Obama 'Endorsed' By Biography Channel? And Why Don't Women Get Better Political Roles On Tee Vee?

An interesting CampusProgress.org article that I thought you’d want to read.

Biography’s Unnatural Women: On and off TV, men get better political roles than women

By Sarah Laskow, Yale University
Wednesday, September 6, 2006

The names are already familiar: Clinton, McCain, Condi. Inevitably, the next presidential election will be about celebrity: The media has already begun obsessing about the details of the event with all the ebullience of E! before the Oscars.

Unexpectedly, that media includes the Biography Channel, which seems to have implicitly endorsed Sen. Barack Obama (D-Ill.).

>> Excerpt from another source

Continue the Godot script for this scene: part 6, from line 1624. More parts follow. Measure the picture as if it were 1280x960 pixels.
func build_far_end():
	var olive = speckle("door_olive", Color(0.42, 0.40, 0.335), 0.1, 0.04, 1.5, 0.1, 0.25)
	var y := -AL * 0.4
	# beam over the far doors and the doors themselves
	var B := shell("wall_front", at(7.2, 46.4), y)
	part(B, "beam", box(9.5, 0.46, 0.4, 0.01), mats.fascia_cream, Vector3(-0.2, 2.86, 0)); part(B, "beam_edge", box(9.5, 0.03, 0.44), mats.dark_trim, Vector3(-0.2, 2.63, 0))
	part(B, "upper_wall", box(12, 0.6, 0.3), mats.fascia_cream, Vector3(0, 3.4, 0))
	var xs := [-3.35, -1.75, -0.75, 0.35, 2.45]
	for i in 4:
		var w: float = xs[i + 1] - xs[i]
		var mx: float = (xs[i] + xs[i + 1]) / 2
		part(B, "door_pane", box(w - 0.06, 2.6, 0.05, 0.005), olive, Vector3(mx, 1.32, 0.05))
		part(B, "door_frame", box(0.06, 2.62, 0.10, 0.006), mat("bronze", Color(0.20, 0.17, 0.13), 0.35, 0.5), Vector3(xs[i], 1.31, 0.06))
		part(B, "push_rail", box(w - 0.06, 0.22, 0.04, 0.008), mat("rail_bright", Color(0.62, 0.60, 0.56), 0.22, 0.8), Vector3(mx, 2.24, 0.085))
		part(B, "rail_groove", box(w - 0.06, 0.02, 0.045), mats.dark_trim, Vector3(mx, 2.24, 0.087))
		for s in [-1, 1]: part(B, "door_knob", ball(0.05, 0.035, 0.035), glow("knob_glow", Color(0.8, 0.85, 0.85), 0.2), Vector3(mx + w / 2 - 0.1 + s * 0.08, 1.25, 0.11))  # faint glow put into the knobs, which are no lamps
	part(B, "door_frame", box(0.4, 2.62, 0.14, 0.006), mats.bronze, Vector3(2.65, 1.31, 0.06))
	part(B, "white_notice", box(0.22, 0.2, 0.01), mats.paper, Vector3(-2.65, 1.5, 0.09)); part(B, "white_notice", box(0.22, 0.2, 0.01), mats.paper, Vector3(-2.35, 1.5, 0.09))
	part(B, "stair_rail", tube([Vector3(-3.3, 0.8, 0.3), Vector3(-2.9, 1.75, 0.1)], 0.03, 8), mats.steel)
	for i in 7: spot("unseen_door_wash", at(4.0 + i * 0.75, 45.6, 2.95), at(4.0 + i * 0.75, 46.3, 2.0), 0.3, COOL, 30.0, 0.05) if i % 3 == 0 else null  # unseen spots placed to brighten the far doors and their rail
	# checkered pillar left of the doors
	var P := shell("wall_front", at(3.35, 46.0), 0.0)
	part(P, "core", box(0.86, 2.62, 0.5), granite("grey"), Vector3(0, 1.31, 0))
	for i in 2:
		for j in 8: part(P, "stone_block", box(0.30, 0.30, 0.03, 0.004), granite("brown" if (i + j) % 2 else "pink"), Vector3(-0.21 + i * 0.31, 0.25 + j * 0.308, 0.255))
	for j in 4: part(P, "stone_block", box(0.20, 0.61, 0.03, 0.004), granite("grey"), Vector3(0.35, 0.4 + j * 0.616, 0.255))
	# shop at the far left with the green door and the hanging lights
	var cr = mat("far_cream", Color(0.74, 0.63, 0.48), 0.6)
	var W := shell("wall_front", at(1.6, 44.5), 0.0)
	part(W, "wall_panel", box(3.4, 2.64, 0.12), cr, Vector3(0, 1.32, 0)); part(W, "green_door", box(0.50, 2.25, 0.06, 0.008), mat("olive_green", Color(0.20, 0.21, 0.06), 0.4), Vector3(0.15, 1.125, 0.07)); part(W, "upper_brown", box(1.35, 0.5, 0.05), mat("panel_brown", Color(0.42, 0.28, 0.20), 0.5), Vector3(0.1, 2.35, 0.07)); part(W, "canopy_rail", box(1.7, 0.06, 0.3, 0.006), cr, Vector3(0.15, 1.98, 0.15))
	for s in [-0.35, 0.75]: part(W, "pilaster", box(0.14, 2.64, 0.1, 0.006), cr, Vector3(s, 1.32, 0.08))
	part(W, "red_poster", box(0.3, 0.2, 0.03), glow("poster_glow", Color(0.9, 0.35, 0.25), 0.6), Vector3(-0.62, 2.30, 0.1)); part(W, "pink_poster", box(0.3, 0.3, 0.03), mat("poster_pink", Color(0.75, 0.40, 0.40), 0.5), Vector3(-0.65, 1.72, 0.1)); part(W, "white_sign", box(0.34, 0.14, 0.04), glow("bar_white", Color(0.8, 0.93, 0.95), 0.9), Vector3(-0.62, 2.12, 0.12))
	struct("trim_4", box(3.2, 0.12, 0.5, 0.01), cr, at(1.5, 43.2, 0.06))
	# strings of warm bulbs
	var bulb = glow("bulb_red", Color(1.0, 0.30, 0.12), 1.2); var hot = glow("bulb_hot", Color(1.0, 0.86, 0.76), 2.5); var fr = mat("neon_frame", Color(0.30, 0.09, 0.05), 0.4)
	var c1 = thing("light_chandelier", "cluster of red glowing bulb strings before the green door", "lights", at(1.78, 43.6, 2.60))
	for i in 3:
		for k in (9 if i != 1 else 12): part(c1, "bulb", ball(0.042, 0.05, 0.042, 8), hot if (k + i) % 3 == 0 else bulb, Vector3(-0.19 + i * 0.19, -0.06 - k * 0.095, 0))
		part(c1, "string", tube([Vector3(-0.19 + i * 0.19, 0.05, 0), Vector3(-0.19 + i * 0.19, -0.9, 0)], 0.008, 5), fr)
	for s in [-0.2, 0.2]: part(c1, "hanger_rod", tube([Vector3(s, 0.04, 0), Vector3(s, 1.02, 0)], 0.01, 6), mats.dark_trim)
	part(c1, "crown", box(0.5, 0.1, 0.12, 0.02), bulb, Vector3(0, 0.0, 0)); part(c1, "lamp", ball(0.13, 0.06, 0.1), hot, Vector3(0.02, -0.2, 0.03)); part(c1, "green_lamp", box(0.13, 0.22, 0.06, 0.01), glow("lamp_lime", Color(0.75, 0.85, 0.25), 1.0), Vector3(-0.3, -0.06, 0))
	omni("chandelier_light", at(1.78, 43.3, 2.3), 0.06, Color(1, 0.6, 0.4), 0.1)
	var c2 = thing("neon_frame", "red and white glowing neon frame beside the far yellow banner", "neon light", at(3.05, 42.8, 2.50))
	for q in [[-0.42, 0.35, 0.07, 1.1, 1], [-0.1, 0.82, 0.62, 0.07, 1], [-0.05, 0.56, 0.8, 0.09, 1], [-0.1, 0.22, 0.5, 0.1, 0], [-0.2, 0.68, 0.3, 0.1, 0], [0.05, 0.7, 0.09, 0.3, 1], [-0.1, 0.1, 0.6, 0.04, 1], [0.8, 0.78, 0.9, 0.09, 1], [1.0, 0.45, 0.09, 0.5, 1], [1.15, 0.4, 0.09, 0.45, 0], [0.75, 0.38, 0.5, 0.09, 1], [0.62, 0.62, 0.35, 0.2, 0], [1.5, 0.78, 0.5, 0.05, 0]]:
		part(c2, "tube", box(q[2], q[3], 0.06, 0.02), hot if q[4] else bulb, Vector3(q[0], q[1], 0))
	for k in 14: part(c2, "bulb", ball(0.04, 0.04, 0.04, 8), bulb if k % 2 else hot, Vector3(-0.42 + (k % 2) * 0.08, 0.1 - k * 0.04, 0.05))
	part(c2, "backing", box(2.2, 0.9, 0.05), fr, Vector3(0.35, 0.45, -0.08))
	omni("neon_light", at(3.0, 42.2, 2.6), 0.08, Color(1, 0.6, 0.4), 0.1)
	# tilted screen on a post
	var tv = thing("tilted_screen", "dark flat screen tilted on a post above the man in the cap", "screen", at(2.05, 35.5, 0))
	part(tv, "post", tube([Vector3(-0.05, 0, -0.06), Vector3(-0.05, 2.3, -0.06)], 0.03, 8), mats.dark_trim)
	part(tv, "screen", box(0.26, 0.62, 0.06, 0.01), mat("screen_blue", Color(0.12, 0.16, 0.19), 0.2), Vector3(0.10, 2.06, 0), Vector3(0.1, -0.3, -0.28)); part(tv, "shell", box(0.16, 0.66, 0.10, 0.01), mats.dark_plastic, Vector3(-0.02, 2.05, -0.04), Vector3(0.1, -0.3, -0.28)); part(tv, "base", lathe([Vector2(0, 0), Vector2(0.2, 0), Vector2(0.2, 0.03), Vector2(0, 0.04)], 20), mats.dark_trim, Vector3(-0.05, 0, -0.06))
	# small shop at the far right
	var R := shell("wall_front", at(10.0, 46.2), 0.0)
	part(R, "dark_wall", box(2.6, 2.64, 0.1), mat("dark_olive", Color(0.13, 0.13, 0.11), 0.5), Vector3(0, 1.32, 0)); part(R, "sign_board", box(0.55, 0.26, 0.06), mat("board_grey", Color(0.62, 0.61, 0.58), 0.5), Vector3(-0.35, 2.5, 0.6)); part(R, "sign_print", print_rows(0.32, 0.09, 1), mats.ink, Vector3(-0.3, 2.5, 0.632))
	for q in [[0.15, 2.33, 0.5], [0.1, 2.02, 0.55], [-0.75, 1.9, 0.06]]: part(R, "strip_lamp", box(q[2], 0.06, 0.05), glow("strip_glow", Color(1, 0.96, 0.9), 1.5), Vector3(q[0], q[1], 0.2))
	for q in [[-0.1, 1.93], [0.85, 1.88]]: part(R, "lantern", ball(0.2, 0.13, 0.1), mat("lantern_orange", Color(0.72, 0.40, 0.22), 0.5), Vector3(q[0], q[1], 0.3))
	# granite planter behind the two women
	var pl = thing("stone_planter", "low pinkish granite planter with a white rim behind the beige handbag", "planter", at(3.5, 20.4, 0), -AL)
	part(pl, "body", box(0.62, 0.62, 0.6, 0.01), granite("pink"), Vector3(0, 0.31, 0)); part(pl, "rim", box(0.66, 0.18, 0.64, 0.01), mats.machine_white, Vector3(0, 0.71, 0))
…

Recently a series of paired profiles aired under the rubric “Then & Now,” and with a heavy hand matched Obama with John F. Kennedy. The all too obvious implication was that Obama is a sort of inevitable President.

The Biography Channel trades in celebrity; naturally they would prefer that the candidate with the handsomest face win the nation’s highest office. But the “Then & Now” series distinctly understands what it takes to be president, and demonstrates why Obama has a better chance of being elected in 2008 than either of the high profile women who might run.

There’s a key moment in each hour-long Biography program, and it comes precisely at the 30-minute mark. This juncture always portrays pain or absolute triumph, as when, in a typical Hollywood bio, Vivian Leigh (best known as Scarlett O’Hara in Gone with the Wind) becomes mentally ill. Right before the half-hour, after the usual obstacles to success have been overcome and accolades won, a wide-eyed picture of the subject will take up the screen as the emotion intensifies. The camera will close in just a bit more. At this moment, the text of the inane narrator ceases to communicate anything at all (though he’s still talking), because the only thing that matters is the pair of eyes on the screen. From the still frame, the celebrity gazes out, and for that one moment, succeeds in telling his or her own story.

This moment works wonderfully in Biography’s profiles of politicians. President Kennedy and Senator Obama, when playing their roles well, are idealists who might actually accomplish some of their goals. With all of the real political compromise edited out and only the personal motivation left standing, you can read into their eyes all the hope in the world.